From that inspiration came the words my PaPa loved so much.
“On a hill far away stood an old rugged cross
The emblem of suffering and shame
And I love that old cross where the dearest and best
For a world of lost sinners was slain.”
George Bernard understood that the work of the cross was for all of us, a world full of lost sinners… even the youth that were heckling him during the Revival.
Without the Old Rugged Cross, we would be lost sinners without hope.
But because, as the second verse of the hymn states,
“The dear Lamb of God left His glory above
To bear it to dark Calvary”
Then all who cling to that Old Rugged Cross are no longer lost sinners, but redeemed children of God.

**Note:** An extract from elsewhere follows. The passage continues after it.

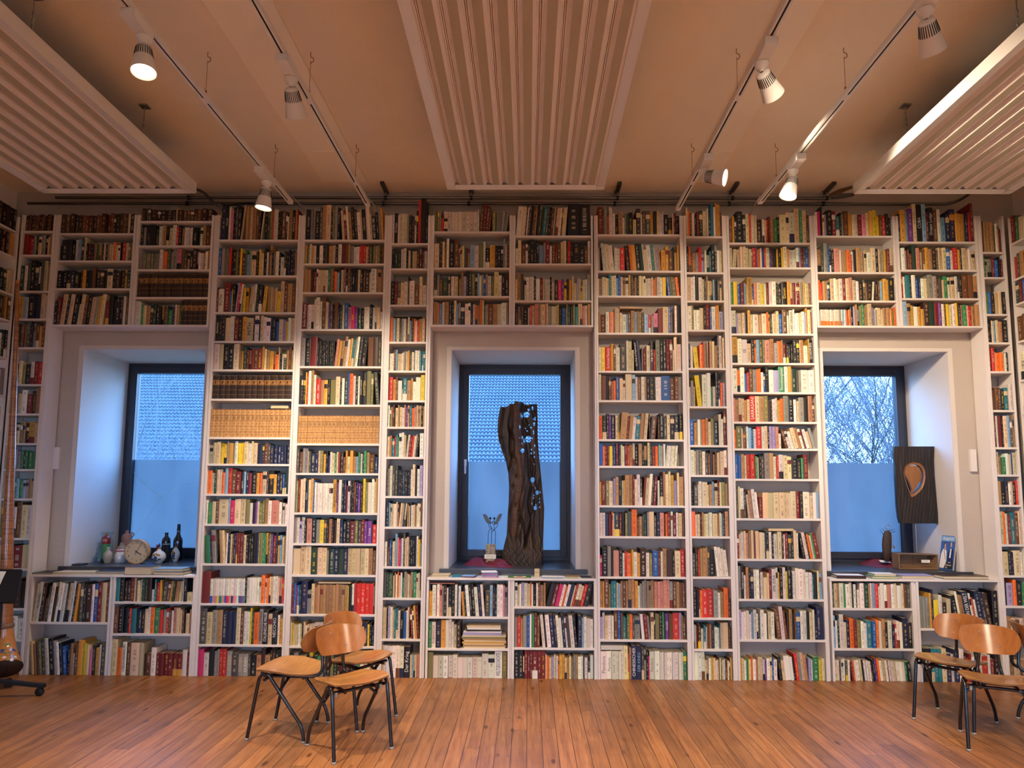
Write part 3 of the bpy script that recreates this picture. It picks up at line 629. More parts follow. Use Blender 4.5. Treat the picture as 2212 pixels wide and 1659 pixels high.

In Ephesians Chapter 2, Paul put it this way,
“You were dead in your offenses and sins … But God, being rich in mercy, because of His great love with which He loved us, even when we were dead in our trespasses, made us alive together with Christ (by grace you have been saved), and raised us up with Him, and seated us with Him in the heavenly places in Christ Jesus, so that in the ages to come He might show the boundless riches of His grace in kindness toward us in Christ Jesus.”
I’ll wrap this up with the chorus of PaPa’s old favorite. If you know it, sing along…
“So I'll cherish the old rugged cross
Till my trophies at last I lay down
I will cling to the old rugged cross
And exchange it some day for a crown.”